Moreover, disc 2, "Live At Radio City Music Hall, New York", boasts the same tracking list as "Ace", only live and featuring Weir’s 50th anniversary concert guests from his April 3 stand at Radio City Music Hall in New York, with Tyler Childers assisting on “Black-Throated Wind”, and Brittney Spencer adding her vocals to the breakup epic and emotionally infused “Looks Like Rain”.
The new anniversary edition also includes liner notes written by Jesse Jarnow, co-host of The Good Ol’ Grateful Deadcast and author of 'Heads : A Biography of Psychedelic America'. In the notes, Jarnow looks back on the last 50 years of Weir’s career, which led to the imagined dream of integrating a strings and horns section into his live performances.

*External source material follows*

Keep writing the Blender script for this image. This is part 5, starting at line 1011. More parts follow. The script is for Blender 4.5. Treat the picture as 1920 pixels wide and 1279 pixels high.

Jarnow offers, “By the time they played a pair of nights at New York’s Radio City Music Hall in April 2022 to celebrate the 50th anniversary of 'Ace', Bobby Weir & Wolf Bros featuring The Wolfpack had found their flow at the thrilling, porous border of improvisation and arrangement. In the eternal present tense of the Grateful Dead’s music, none of the songs had stopped evolving in the previous 50 years. At Radio City, everything was heard in its newest, and perhaps already outdated, incarnations, the evolutions acting as a progress report on the ensuing half century of Weir’s life, musical and otherwise”.